Book Review: Newman's humanity and holiness
Reviews by James Tolhurst
For most Catholics, Cardinal Newman is known as the author of two familiar hymns and of scholarly theological works, who lived a long way from London. It is no accident that the two miracles necessary for his canonization came not from England but from America. And that is the point. He is known and specially appreciated by those who live in the area of the West Midlands centred on Birmingham which Newman chose as his pied á terre. Fr Peter Conley lives there and has made the study of Newman what Archbishop Longley terms in his foreword, ‘his keen interest’.
In his short Newman, A Human Harp of Many Chords Conley uncovers those aspects of Cardinal Newman’s life that you would need to ferret out of the Letters and Diaries (there are 32 volumes) and the assorted reminiscences of his colleagues and friends, which he has painstakingly done for you.
Billiards
We could take out of them a picture of Newman as an author in his library, working out his next book. Instead, we meet him riding his horses, playing his violin, selling one of his books ‘dirt cheap’ and saying, ‘I am as sick on penmanship as a pastry cook of tarts.’ Conley reminds us that Newman was very practical and good with money, enabling him to set up a school and found a university. He points out how he was partial to curry powder, bought barley sugar and almond cakes and talked of his fellowship at Trinity ‘like being mashed up into a great pudding.’ When on holiday, he wore his worst things and carried three novels under his arm. He learnt to play billiards and bought a ‘top notch’ table for his Dublin students, which raised clerical eyebrows, and shared local interest in cricket.
No hermit
But above all Newman was continually entering into contact with people. He rivals Augustine in his correspondence and his friendships. He wrote to statesmen and tradesmen, nuns and governesses, seminarians and bishops, architects and lawyers, novelists and poets. His pen was scratching away for hours each day. But he followed up his letters by helping out financially and socially (he intervened with the Cadburys when he was 88 – in a snowstorm – to exempt Catholic parishioners from Quaker services). He was certainly no hermit wrapped up in his own thoughts.

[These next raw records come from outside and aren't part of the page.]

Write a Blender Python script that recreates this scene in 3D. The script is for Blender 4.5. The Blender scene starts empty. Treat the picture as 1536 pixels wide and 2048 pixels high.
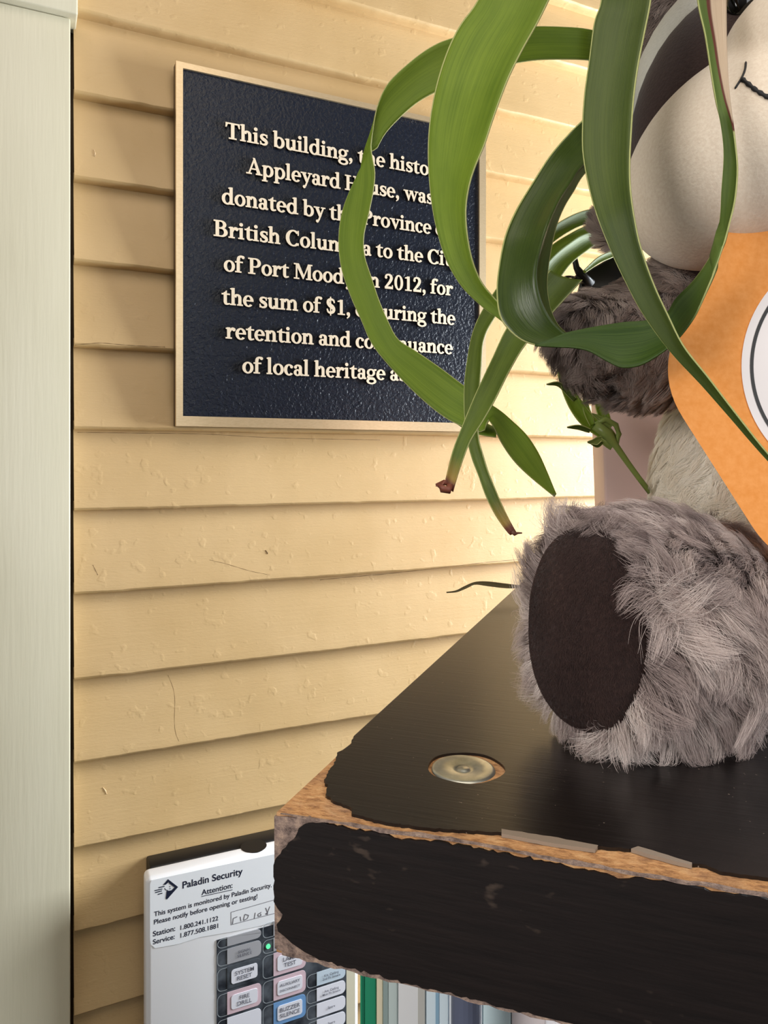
import bpy, bmesh, math, random
import numpy as np
from mathutils import Vector, Matrix, kdtree

random.seed(7)
rng = np.random.default_rng(7)
sc = bpy.context.scene
COL = sc.collection

# ------------------------------------------------------------------ camera
F = 1512.0            # focal length in pixels of the 1536 x 2048 frame
CZ = 1.45             # height of the lens above the floor
HY = 922.0            # row of the horizon
cam_d = bpy.data.cameras.new('camera')
cam_d.sensor_fit = 'AUTO'
cam_d.sensor_width = 36.0
cam_d.lens = 36.0 * F / 2048.0
cam_d.shift_y = -(1024.0 - HY) / 2048.0
cam_d.clip_start = 0.01
cam = bpy.data.objects.new('camera', cam_d)
cam.location = (0, 0, CZ)
cam.rotation_euler = (math.pi / 2, 0, 0)
COL.objects.link(cam)
sc.camera = cam

# ------------------------------------------------------------------ view, world, lights
sc.view_settings.view_transform = 'Standard'
sc.view_settings.look = 'None'
sc.view_settings.gamma = 1.0
sc.view_settings.use_curve_mapping = False
sc.view_settings.exposure = -0.28

world = bpy.data.worlds.new('world')
sc.world = world
world.use_nodes = True
bg = world.node_tree.nodes['Background']
bg.inputs['Color'].default_value = (1.0, 0.97, 0.93, 1)
bg.inputs['Strength'].default_value = 0.30
_nt = world.node_tree                    # brighter towards the ceiling than towards the floor
_tc = _nt.nodes.new('ShaderNodeTexCoord')
_sx = _nt.nodes.new('ShaderNodeSeparateXYZ')
_rp = _nt.nodes.new('ShaderNodeValToRGB')
_mr = _nt.nodes.new('ShaderNodeMapRange')
_mr.inputs['From Min'].default_value = -1.0
_nt.links.new(_tc.outputs['Generated'], _sx.inputs['Vector'])
_nt.links.new(_sx.outputs['Z'], _mr.inputs['Value'])
_nt.links.new(_mr.outputs['Result'], _rp.inputs['Fac'])
_rp.color_ramp.elements[0].position, _rp.color_ramp.elements[0].color = 0.30, (0.22, 0.19, 0.16, 1)
_rp.color_ramp.elements[1].position, _rp.color_ramp.elements[1].color = 0.62, (1.0, 0.97, 0.93, 1)
_nt.links.new(_rp.outputs['Color'], bg.inputs['Color'])

W0 = np.array([-0.2818, 0.684])          # where the siding starts at the trim
U = np.array([0.9032, 0.4292]); U /= np.linalg.norm(U)
N = np.array([U[1], -U[0]])              # out of the wall, to the camera
WANG = math.atan2(U[1], U[0])


def wallpt(s, o, z):
    p = W0 + U * s + N * o
    return Vector((p[0], p[1], z))


def area(name, loc, target, size, size_y, power, color=(1, 1, 1), spread=math.pi):
    d = bpy.data.lights.new(name, 'AREA')
    d.shape = 'RECTANGLE'
    d.size, d.size_y = size, size_y
    d.energy = power
    d.color = color
    d.spread = spread
    o = bpy.data.objects.new(name, d)
    o.location = loc
    o.rotation_euler = (Vector(target) - Vector(loc)).to_track_quat('-Z', 'Y').to_euler()
    COL.objects.link(o)
    return o


# daylight from a window on the right, close to the siding
area('window_light', wallpt(1.38, 0.32, 1.52), wallpt(0.74, 0.02, 1.42), 0.4, 0.7, 54.0, (0.88, 0.95, 1.0))
# ceiling light over the room
area('ceiling_light', (0.05, -0.1, 2.35), (0.0, 0.45, 1.35), 0.8, 0.8, 5.5, (1.0, 0.88, 0.74))
# daylight from a window across the room, right of the camera
area('room_window_light', (0.62, -0.42, 1.75), (0.14, 0.35, 1.4), 0.5, 0.5, 4.4, (0.95, 0.97, 1.0))
# soft fill added on the left to brighten the alarm panel and toy
area('left_fill_light', (-0.95, -0.75, 1.62), (0.0, 0.5, 1.3), 0.6, 0.9, 2.2, (0.9, 0.95, 1.0))
# narrow fill light added left of the camera to brighten the toy's belly
area('belly_fill_light', (-0.55, -0.35, 1.58), (0.17, 0.37, 1.40), 0.3, 0.3, 0.62, (1.0, 0.95, 0.9), math.radians(58))


# ------------------------------------------------------------------ helpers
def P(px, py, Y):
    return Vector(((px - 768.0) / F * Y, Y, CZ - (py - HY) / F * Y))


def wall_sz(px, py, o=0.0):
    """photo pixel -> (s, z) on the plane parallel to the wall at distance o."""
    a = (px - 768.0) / F
    t = (o + W0 @ N) / (a * N[0] + N[1])
    p = np.array([a * t, t])
    return float((p - W0) @ U), CZ - (py - HY) / F * t


# shelf frame : corner, x along the front, y into the depth
SH_T = 0.045
SH_H = CZ - 0.1109
E1 = np.array([0.9414, -0.3373]); E1 /= np.linalg.norm(E1)
E2 = np.array([-E1[1], E1[0]])
SH0 = np.array([(547 - 768) / F * 0.2396, 0.2396])
SANG = math.atan2(E1[1], E1[0])


def shelf_top(px, py, z=SH_H):
    t = (CZ - z) * F / (py - HY)
    p = np.array([(px - 768) / F * t, t]) - SH0
    return float(p @ E1), float(p @ E2)


def shelf_front(px, py, d=0.0):
    a = (px - 768.0) / F
    # point on plane (p-SH0).E2 = d
    t = (d + SH0 @ E2) / (a * E2[0] + E2[1])
    p = np.array([a * t, t]) - SH0
    return float(p @ E1), CZ - (py - HY) / F * t


def tag(o, label=None, cat=None, group=None, kind=None):
    if label: o['label'] = label
    if cat: o['category'] = cat
    if group: o['group'] = group
    if kind: o['kind'] = kind
    return o


def empty(name, loc, rz=0.0, label=None, cat=None, group=None):
    o = bpy.data.objects.new(name, None)
    o.empty_display_size = 0.02
    o.location = loc
    o.rotation_euler = (0, 0, rz)
    COL.objects.link(o)
    return tag(o, label, cat, group)


def mesh_obj(name, verts, faces, m, parent=None, smooth=False, uv=None):
    me = bpy.data.meshes.new(name)
    me.from_pydata([tuple(map(float, v)) for v in verts], [], faces)
    if uv is not None:
        lay = me.uv_layers.new(name='UVMap')
        for lp in me.loops:
            lay.data[lp.index].uv = uv[lp.vertex_index]
    me.validate()
    me.update()
    if m is not None:
        me.materials.append(m)
    o = bpy.data.objects.new(name, me)
    COL.objects.link(o)
    if parent is not None:
        o.parent = parent
    if smooth:
        me.polygons.foreach_set('use_smooth', [True] * len(me.polygons))
    return o


class MB:
    def __init__(self):
        self.v, self.f = [], []

    def add(self, verts, faces):
        b = len(self.v)
        self.v += [tuple(map(float, q)) for q in verts]
        self.f += [tuple(b + i for i in fc) for fc in faces]

    def box(self, x0, y0, z0, x1, y1, z1):
        v = [(x0, y0, z0), (x1, y0, z0), (x1, y1, z0), (x0, y1, z0), (x0, y0, z1), (x1, y0, z1), (x1, y1, z1), (x0, y1, z1)]
        self.add(v, [(0, 3, 2, 1), (4, 5, 6, 7), (0, 1, 5, 4), (1, 2, 6, 5), (2, 3, 7, 6), (3, 0, 4, 7)])

    def prism(self, pts, d0, d1, plane='xz'):
        """outline extruded: 'xz' -> depth on y (front = smaller y), 'xy' -> depth on z"""
        n = len(pts)
        ar = sum(pts[i][0] * pts[(i + 1) % n][1] - pts[(i + 1) % n][0] * pts[i][1] for i in range(n))
        if ar < 0: pts = pts[::-1]
        if plane == 'xz':
            v = [(x, d0, z) for x, z in pts] + [(x, d1, z) for x, z in pts]
            fs = [tuple(range(n)), tuple(range(2 * n - 1, n - 1, -1))] + [(i, n + i, n + (i + 1) % n, (i + 1) % n) for i in range(n)]
        else:
            v = [(x, y, d1) for x, y in pts] + [(x, y, d0) for x, y in pts]
            fs = [tuple(range(n)), tuple(range(2 * n - 1, n - 1, -1))] + [(i, n + i, n + (i + 1) % n, (i + 1) % n) for i in range(n)]
        self.add(v, fs)

    def build(self, name, m, parent=None, smooth=False, bevel=0.0, seg=2):
        o = mesh_obj(name, self.v, self.f, m, parent, smooth)
        if bevel:
            md = o.modifiers.new('bevel', 'BEVEL')
            md.width = bevel
            md.segments = seg
            md.limit_method = 'ANGLE'
            md.angle_limit = math.radians(40)
            o.data.polygons.foreach_set('use_smooth', [True] * len(o.data.polygons))
        return o


def tube(mb, pts, radii, n=10, cap=True):
    pts = [Vector(p) for p in pts]
    if not hasattr(radii, '__len__'): radii = [radii] * len(pts)
    rings = []
    up = Vector((0.13, 0.2, 0.97))
    for i, p in enumerate(pts):
        t = (pts[min(i + 1, len(pts) - 1)] - pts[max(i - 1, 0)]).normalized()
        a = t.cross(up)
        if a.length < 1e-4: a = t.cross(Vector((1, 0, 0)))
        a.normalize()
        b = a.cross(t).normalized()
        rings.append([p + (a * math.cos(2 * math.pi * k / n) + b * math.sin(2 * math.pi * k / n)) * radii[i] for k in range(n)])
    v = [q for r in rings for q in r]
    f = []
    for i in range(len(pts) - 1):
        for k in range(n):
            f.append((i * n + k, i * n + (k + 1) % n, (i + 1) * n + (k + 1) % n, (i + 1) * n + k))
    if cap:
        f.append(tuple(range(n - 1, -1, -1)))
        f.append(tuple((len(pts) - 1) * n + k for k in range(n)))
    mb.add(v, f)


def catmull(pts, m):
    """resample a polyline (any dimension) smoothly to m points, even in arc length"""
    p = np.asarray(pts, float)
    d = np.r_[0, np.cumsum(np.linalg.norm(np.diff(p[:, :2], axis=0), axis=1) + 1e-9)]
    t = np.linspace(0, d[-1], m)
    ext = np.vstack([2 * p[0] - p[1], p, 2 * p[-1] - p[-2]])
    out = []
    for tt in t:
        i = min(np.searchsorted(d, tt, side='right') - 1, len(p) - 2)
        f = (tt - d[i]) / (d[i + 1] - d[i])
        a, b, c, e = ext[i], ext[i + 1], ext[i + 2], ext[i + 3]
        q = 0.5 * ((2 * b) + (-a + c) * f + (2 * a - 5 * b + 4 * c - e) * f * f + (-a + 3 * b - 3 * c + e) * f ** 3)
        out.append(q)
    return np.array(out)


# ------------------------------------------------------------------ materials
def lin(r, g, b):
    def c(x):
        x /= 255.0
        return x / 12.92 if x <= 0.04045 else ((x + 0.055) / 1.055) ** 2.4
    return (c(r), c(g), c(b), 1.0)


def mat(name, col, rough=0.5, metal=0.0, spec=0.5, **kw):
    m = bpy.data.materials.new(name)
    m.use_nodes = True
    b = m.node_tree.nodes['Principled BSDF']
    b.inputs['Base Color'].default_value = col
    b.inputs['Roughness'].default_value = rough
    b.inputs['Metallic'].default_value = metal
    b.inputs['Specular IOR Level'].default_value = spec
    for k, v in kw.items():
        b.inputs[k.replace('_', ' ')].default_value = v
    return m


class NT:
    def __init__(self, m):
        self.t = m.node_tree
        self.b = self.t.nodes['Principled BSDF']

    def n(self, typ, **kw):
        nd = self.t.nodes.new(typ)
        for k, v in kw.items(): setattr(nd, k, v)
        return nd

    def link(self, a, b): self.t.links.new(a, b)

    def noise(self, scale, detail=4, rough=0.55, vec=None, dist=0.0):
        nd = self.n('ShaderNodeTexNoise')
        nd.inputs['Scale'].default_value = scale
        nd.inputs['Detail'].default_value = detail
        nd.inputs['Roughness'].default_value = rough
        nd.inputs['Distortion'].default_value = dist
        if vec is not None: self.link(vec, nd.inputs['Vector'])
        return nd.outputs['Fac']

    def coord(self, scale=(1, 1, 1), kind='Object'):
        tc = self.n('ShaderNodeTexCoord')
        mp = self.n('ShaderNodeMapping')
        mp.inputs['Scale'].default_value = scale
        self.link(tc.outputs[kind], mp.inputs['Vector'])
        return mp.outputs['Vector']

    def ramp(self, fac, stops):
        r = self.n('ShaderNodeValToRGB')
        e = r.color_ramp.elements
        e[0].position, e[0].color = stops[0]
        e[1].position, e[1].color = stops[-1]
        for p, c in stops[1:-1]:
            x = e.new(p)
            x.color = c
        self.link(fac, r.inputs['Fac'])
        return r.outputs['Color']

    def mix(self, fac, a, b, mode='MIX'):
        m = self.n('ShaderNodeMix', data_type='RGBA', blend_type=mode)
        for sock, val in ((m.inputs[0], fac), (m.inputs[6], a), (m.inputs[7], b)):
            if isinstance(val, (int, float, tuple)): sock.default_value = val
            else: self.link(val, sock)
        return m.outputs[2]

    def math(self, op, a, b=None, clamp=False):
        m = self.n('ShaderNodeMath', operation=op, use_clamp=clamp)
        for sock, val in zip(m.inputs, (a, b)):
            if val is None: continue
            if isinstance(val, (int, float)): sock.default_value = val
            else: self.link(val, sock)
        return m.outputs[0]

    def bump(self, h, strength=0.3, dist=0.001):
        bp = self.n('ShaderNodeBump')
        bp.inputs['Strength'].default_value = strength
        bp.inputs['Distance'].default_value = dist
        self.link(h, bp.inputs['Height'])
        self.link(bp.outputs['Normal'], self.b.inputs['Normal'])

    def base(self, c): self.link(c, self.b.inputs['Base Color'])


M = {}
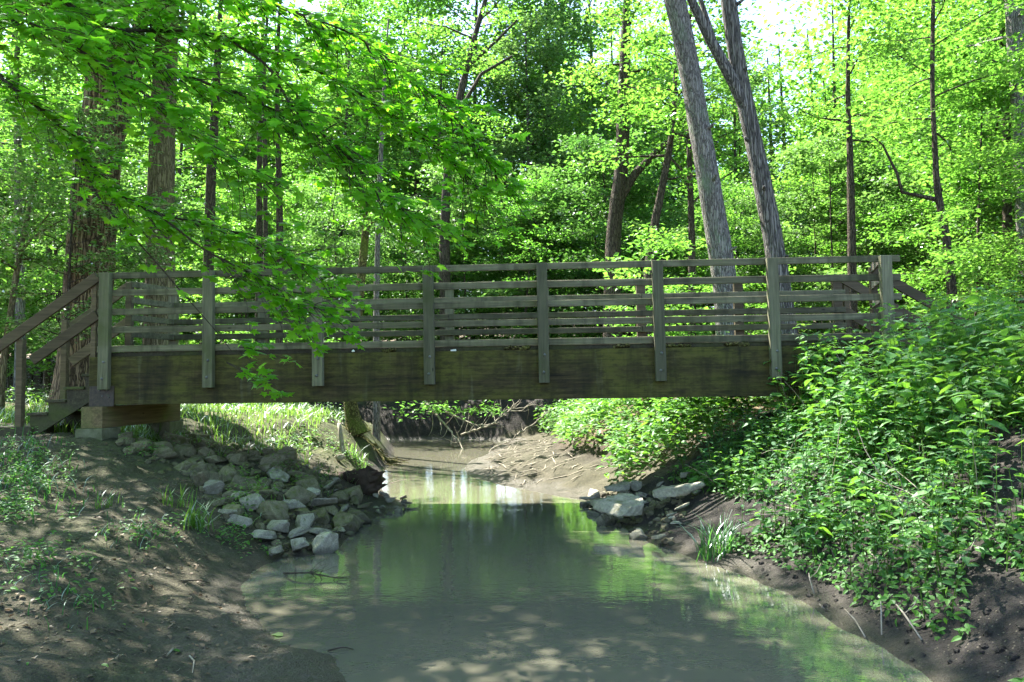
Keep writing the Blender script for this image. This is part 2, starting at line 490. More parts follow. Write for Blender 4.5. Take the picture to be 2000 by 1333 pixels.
def sdist(x, y):
    """signed distance to the water outline, positive on land"""
    x = np.asarray(x, float).ravel(); y = np.asarray(y, float).ravel()
    best = np.full(x.shape, 1e9); inside = np.zeros(x.shape, bool)
    A = WATER; B = np.roll(WATER, -1, 0)
    for (ax, ay), (bx, by) in zip(A, B):
        dx, dy = bx - ax, by - ay
        t = np.clip(((x - ax) * dx + (y - ay) * dy) / (dx * dx + dy * dy), 0, 1)
        best = np.minimum(best, np.hypot(x - ax - t * dx, y - ay - t * dy))
        c = ((ay > y) != (by > y))
        with np.errstate(divide="ignore", invalid="ignore"):
            c &= x < (bx - ax) * (y - ay) / ((by - ay) if by != ay else 1e-9) + ax
        inside ^= c
    return np.where(inside, -best, best)


def sstep(a, b, t):
    t = np.clip((t - a) / (b - a), 0, 1); return t * t * (3 - 2 * t)


def terrain(x, y, raw=False):
    x = np.asarray(x, float); y = np.asarray(y, float); shp = x.shape
    x = x.ravel(); y = y.ravel()
    wob = 0.10 * vnoise(x, y, 1.7, 3) + 0.05 * vnoise(x, y, 4.0, 5)
    d = sdist(x, y) + wob * (np.abs(y) < 14)
    dl = np.maximum(d, 0)
    # left bank
    zm = np.interp(y, [-9, -5.5, -3.5, 0, 3, 12], [0.8, 0.85, 0.98, 1.12, 1.22, 1.15])
    w = np.interp(y, [-9, -5.6, -4.6, -3.2, 0, 2.2, 4, 11], [3.6, 3.3, 2.5, 1.75, 2.3, 2.1, 0.9, 0.7])
    zl = zm * (1 - np.exp(-(dl / w) ** 1.25)) + 0.035 * np.maximum(dl - 3.5, 0) + 0.05 * np.maximum(-x - 2.0, 0) * sstep(0, 5, y)
    zl += 0.10 * np.maximum(-x - 7, 0)
    # right bank
    bar = np.interp(y, [-1, 0.9, 2.0, 4, 8, 11, 13.5], [0.0, 0.05, 0.5, 1.7, 1.75, 1.4, 0.6])
    e = np.maximum(dl - bar, 0)
    sl = np.interp(y, [-9, -5, -3, -1, 1, 4, 12], [0.80, 0.78, 0.70, 0.58, 0.60, 0.62, 0.62])
    rise = sl * e
    top = np.interp(y, [-9, -4, 0, 4, 12], [2.0, 1.95, 2.05, 1.7, 1.6])
    zr = np.where(rise < top, rise, top + 0.10 * (rise - top))
    k = 0.25
    zr = 0.16 * np.minimum(dl, bar) + top * (1 - np.exp(-(rise / top) ** 1.35 * 1.25)) + 0.03 * np.maximum(e - 4, 0)
    # cut bank at the bend
    zb = 1.35 * (1 - np.exp(-dl / 0.55)) + 0.045 * dl
    cx = np.interp(y, [-14, -6, -3, 0, 3, 6, 12, 16], [7, 6.8, 5.6, 5.4, 4.6, 3.5, 3.2, 3.0])
    right = sstep(-0.3, 0.3, x - cx)
    z = zl * (1 - right) + zr * right
    rear = sstep(13.6, 14.6, y)
    z = z * (1 - rear) + zb * rear
    z += 0.06 * np.maximum(y - 22, 0)
    z = np.where(d < 0, -0.35 * (1 - np.exp(d / 0.8)), z)
    z = z + 0.13 * np.exp(-((x + 0.15) ** 2 + (y + 0.15) ** 2) / 0.9)
    rough = sstep(0.1, 1.2, d)
    z = z + rough * (0.16 * vnoise(x, y, 0.7, 1) + 0.10 * vnoise(x, y, 1.9, 2)) + sstep(0.0, 0.5, d) * (
        0.045 * vnoise(x, y, 5.1, 4) + 0.022 * vnoise(x, y, 13, 6))
    z += 0.5 * vnoise(x, y, 2.6, 51) * np.exp(-((x - 1.9) ** 2 + (y - 5.8) ** 2) / 1.6) * sstep(0.05, 0.3, d)
    z += right * sstep(0.1, 0.6, d) * (y > 1.2) * (y < 13) * (0.07 * vnoise(x, y, 3.3, 52) + 0.03 * np.sin(9 * x - 5 * y + 6 * vnoise(x, y, 1.2, 53)))
    z += rear * 0.5 * vnoise(x, y, 1.3, 54) * sstep(0.05, 0.4, d) * (y < 18)
    # eroded ledge on the left slope and worn steps of the trail
    z += sstep(0.3, 1, d) * (1 - right) * 0.05 * np.sin(7 * z + 4 * vnoise(x, y, 0.9, 8)) * (y < 3)
    if raw: return z.reshape(shp), d.reshape(shp), right.reshape(shp)
    return z.reshape(shp)


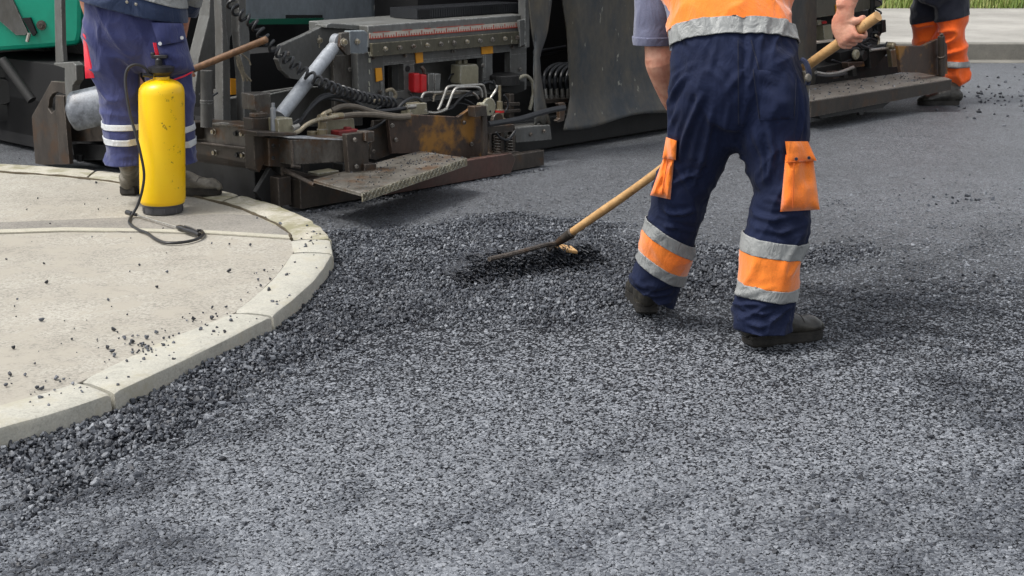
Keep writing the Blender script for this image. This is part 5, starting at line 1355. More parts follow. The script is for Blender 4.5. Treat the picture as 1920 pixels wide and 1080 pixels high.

Conley gives us all this with a good ration of Birmingham scenery and quotations from Pope Benedict, YouCat and Pope Francis’ Laudato Si, as well as excerpts from many of Newman’s own writings (I would have liked an index). One excerpt sums it all up ‘When a saint converses with me, I am conscious of the presence of one active principle of thought.’ Conley knows his saint and brings him to life for us.
Newman and holiness
Germany used to produce Newman symposia; now the USA has taken up the baton. Heart Speaks to Heart - St John Henry Newman and the Call to Holiness contains some of the lectures of Newman scholars in at a symposium in St Joseph’s Seminary, New York, in November 2019 to mark Newman’s canonization and ‘dedicated to Newman’s sainthood and his conception of humanity’s vocation to sanctity’.
Bishop James Massa argues that ‘We need Newman more than ever, both the person and his work, in our efforts to form future clergy and lay faithful who can be instruments of sanctification and embodiments of the holiness without which “no one can see God.”’ In his lecture Cardinal Timothy Dolan says that, for Newman, ‘to make sinful creatures holy was “the great end which Our Lord had in view in taking on our human nature” …Consequently Newman established holiness and calling others to it as among the central themes of his life, preaching and writings.’
Balance, sin and mercy
Ian Ker’s contribution argues that Newman provides a balanced interpretation of Vatican II as he did with Vatican I, not supporting extremists then, and says that Newman would argue now for a correct understanding of the place for ecclesial communities – the New Movements – as well as popular devotions and also the sacrament of Penance. Ryan Marr’s interesting lecture is on the balance between sin and mercy. He points out that Newman put an emphasis on the severity of sin and ‘the counterfeit understanding of divine mercy’ in the case of admitting sinners to the Eucharist and allowing co-habitation or remarriage and the divergent pastoral guidelines in this respect.
Jo Anne Cammarata Sylva, from a Sicilian perspective, sees the impact of Italy on Newman, both his first visit in 1832 and his year in Rome following his reception into the Church. Other lectures deal with Newman’s theological-pastoral mystagogy and his apologetics and contrast his view of sanctity with that of Wilfrid Ward.
One hopes that the symposium’s intention that it ‘would serve as an inspiration to the Seminary community and also to the wider Church’ will be borne out; but perhaps appreciating Newman’s humanity, as Fr Conley has given us, would also help seminarians take Newman as a role model.
Fr James Tolhurst DD is the General Editor of the ongoing Millennium Edition of the works of John Henry Newman, published by Gracewing; he has edited five of the Edition’s volumes and written numerous other books on Newman.